Caryl Shill, the Career Education Specialist at Livermore High School (LHS), said that the best way to differentiate a real opportunity from a scam is to look at the little details. Things like spelling, an overabundance of personal questions, and hints of a possible phishing fraud should be taken into account.

“I always check them out to see if they’re legitimate first,” Shill said. “Are they asking for payment? That’s usually a red flag, and their website is also a good indicator.”

Mark Cabasino, an LHS English Teacher and advisor of the National Honor Society (NHS), said that the number one sign of a scholarship scam is if the organization asks for payment. 

“You shouldn’t have to pay to get a scholarship, it should be based on merit,” Cabasino said. “If it comes through the school website it’s probably legit, or if it comes from the university itself.”

Cabasino said that he never would have been able to go to the college he wanted without scholarships and that scholarships are helpful because the benefits, no matter how small, are always worth the work.

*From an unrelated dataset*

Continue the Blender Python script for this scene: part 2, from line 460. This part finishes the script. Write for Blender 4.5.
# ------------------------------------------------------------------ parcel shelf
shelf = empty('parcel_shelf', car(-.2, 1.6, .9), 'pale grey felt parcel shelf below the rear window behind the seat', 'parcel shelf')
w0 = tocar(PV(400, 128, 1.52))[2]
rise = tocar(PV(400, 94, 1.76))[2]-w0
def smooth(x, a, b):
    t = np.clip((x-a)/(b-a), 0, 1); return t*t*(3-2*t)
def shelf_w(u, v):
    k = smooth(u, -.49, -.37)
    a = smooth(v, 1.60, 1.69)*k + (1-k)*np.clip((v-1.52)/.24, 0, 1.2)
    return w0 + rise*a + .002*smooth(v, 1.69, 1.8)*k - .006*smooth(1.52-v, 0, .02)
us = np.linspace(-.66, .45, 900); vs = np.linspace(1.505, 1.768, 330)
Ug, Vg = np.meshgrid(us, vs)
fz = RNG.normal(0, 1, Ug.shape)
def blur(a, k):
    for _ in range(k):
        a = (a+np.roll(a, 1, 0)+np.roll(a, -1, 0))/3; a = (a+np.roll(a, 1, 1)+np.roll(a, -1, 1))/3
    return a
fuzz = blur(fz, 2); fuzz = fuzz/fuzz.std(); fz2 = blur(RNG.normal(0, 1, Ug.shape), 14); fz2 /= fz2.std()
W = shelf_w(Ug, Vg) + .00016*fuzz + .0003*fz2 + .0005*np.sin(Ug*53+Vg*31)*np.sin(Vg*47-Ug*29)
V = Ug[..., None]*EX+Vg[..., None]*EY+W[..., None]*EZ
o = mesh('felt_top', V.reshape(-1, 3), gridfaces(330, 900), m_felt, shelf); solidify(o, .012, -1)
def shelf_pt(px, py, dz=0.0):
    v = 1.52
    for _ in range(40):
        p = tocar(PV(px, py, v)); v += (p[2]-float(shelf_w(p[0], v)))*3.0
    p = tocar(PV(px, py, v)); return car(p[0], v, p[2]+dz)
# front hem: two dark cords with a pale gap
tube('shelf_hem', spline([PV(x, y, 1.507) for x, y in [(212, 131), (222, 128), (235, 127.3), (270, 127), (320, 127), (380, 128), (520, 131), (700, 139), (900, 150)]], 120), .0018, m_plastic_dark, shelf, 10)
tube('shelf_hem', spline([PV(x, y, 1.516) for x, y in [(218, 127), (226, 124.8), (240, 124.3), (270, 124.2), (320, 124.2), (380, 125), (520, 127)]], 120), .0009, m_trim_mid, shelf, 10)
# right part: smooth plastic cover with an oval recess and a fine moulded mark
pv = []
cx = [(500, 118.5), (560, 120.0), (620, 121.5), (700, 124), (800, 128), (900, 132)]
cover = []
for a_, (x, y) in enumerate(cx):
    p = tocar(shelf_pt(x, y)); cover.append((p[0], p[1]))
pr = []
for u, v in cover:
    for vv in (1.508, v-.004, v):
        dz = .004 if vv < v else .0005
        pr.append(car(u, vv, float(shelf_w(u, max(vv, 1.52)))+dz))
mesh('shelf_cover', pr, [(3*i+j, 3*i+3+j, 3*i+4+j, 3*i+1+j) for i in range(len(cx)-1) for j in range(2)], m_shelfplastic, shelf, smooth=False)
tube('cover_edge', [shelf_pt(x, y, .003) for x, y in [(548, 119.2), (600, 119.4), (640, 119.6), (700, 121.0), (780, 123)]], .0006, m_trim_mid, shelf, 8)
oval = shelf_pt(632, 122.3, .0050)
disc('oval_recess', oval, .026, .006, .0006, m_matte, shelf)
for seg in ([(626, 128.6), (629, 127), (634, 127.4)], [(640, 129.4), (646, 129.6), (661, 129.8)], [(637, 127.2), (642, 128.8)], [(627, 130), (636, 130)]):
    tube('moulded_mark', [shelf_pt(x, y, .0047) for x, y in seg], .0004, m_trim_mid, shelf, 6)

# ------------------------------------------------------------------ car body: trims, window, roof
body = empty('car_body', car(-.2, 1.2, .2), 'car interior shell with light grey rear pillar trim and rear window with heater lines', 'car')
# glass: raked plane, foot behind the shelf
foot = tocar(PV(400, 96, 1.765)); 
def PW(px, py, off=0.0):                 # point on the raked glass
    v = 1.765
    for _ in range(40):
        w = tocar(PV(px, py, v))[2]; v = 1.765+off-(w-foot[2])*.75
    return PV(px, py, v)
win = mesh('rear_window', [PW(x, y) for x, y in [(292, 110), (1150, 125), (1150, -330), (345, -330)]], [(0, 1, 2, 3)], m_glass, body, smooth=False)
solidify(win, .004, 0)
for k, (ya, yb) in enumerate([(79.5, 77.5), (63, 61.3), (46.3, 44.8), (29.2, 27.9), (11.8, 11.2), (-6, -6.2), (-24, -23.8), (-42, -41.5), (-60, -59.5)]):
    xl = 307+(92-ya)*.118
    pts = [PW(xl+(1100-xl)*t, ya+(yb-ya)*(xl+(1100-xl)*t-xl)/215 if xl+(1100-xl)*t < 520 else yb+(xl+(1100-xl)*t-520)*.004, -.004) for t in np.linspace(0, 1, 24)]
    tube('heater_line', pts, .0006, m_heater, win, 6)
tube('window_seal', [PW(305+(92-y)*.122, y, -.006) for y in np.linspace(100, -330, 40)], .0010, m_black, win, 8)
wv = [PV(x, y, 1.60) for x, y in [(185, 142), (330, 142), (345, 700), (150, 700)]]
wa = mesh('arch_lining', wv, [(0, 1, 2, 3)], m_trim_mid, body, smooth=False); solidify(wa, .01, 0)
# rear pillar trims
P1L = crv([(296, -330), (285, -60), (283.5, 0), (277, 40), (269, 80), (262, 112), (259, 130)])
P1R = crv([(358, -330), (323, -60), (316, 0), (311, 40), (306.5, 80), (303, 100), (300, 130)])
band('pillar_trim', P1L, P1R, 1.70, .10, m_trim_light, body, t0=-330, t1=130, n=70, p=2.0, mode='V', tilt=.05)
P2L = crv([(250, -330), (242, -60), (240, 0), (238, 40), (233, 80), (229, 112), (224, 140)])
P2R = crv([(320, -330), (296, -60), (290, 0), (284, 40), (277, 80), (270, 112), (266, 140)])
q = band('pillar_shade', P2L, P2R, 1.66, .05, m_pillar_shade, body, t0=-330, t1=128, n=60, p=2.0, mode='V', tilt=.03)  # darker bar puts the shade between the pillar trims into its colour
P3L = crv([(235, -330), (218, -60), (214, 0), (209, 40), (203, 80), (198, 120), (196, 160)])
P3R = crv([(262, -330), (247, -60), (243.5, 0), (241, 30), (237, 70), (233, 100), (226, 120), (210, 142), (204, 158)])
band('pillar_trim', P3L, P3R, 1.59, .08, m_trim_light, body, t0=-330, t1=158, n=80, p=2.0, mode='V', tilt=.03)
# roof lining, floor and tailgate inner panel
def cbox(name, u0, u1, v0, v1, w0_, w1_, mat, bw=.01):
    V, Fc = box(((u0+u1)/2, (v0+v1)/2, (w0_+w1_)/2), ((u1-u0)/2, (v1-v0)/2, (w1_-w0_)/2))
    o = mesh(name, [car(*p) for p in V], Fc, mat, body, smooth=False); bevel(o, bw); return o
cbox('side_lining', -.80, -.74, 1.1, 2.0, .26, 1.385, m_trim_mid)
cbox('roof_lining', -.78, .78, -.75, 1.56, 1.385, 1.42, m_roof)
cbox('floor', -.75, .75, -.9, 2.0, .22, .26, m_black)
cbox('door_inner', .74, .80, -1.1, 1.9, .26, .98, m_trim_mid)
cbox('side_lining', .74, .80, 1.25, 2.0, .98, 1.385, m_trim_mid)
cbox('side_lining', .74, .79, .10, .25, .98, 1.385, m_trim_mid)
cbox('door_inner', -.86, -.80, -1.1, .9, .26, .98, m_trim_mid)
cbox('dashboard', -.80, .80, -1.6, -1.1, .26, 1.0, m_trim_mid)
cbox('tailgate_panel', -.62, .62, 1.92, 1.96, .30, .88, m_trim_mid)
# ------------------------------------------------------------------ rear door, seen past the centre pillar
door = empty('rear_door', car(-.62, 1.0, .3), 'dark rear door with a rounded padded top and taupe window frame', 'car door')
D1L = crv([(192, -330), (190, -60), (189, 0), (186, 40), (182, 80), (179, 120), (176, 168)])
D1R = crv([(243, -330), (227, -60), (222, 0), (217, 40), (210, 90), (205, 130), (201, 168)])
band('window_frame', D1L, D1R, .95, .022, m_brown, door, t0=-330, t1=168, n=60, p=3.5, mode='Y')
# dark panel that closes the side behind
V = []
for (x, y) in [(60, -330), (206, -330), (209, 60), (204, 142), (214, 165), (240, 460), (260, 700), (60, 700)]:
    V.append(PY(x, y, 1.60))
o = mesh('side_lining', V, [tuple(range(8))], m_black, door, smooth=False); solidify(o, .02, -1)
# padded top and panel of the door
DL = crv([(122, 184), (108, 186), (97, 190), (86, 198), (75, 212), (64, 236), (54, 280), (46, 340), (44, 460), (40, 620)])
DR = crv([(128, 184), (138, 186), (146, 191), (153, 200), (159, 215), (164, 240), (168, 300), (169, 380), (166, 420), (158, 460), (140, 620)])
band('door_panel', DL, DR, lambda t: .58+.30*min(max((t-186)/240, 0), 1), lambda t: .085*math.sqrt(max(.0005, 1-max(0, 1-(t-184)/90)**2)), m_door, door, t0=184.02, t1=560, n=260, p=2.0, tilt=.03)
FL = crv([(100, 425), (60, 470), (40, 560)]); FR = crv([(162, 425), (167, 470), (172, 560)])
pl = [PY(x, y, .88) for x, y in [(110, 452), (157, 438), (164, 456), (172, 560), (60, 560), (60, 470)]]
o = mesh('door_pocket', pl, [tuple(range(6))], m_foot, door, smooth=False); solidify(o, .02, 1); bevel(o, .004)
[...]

He also said that he advises students applying for scholarships to budget their time wisely so students can start and finish early.

“Even just books are super expensive, let alone tuition. Every little piece helps, whatever the amount is,” Cabasino said.

Cabasino also said that students hoping to beef up their resume should consider joining NHS, as it’s a great way to get community service experiences.

“A lot of the criteria for scholarships is based on community service and NHS is a way for you to get that,” Cabasino said. “NHS also has their own scholarships that they offer, but those are pretty competitive since it’s a national organization.”

Like Cabasino said about the NHS being a national organization, Shill said that she thinks scholarships directly from local sources are easier compared to scholarships with a larger pool of applicants. Both Shill and Cabasino said that the locally provided Pedrozzi Scholarship is a great opportunity for LVJUSD Seniors. 

Shill also said that students should consider looking into scholarships offered by the schools they apply to and that students should always try applying to any of the Career Center scholarships, even if they don’t think they are likely to get the scholarship.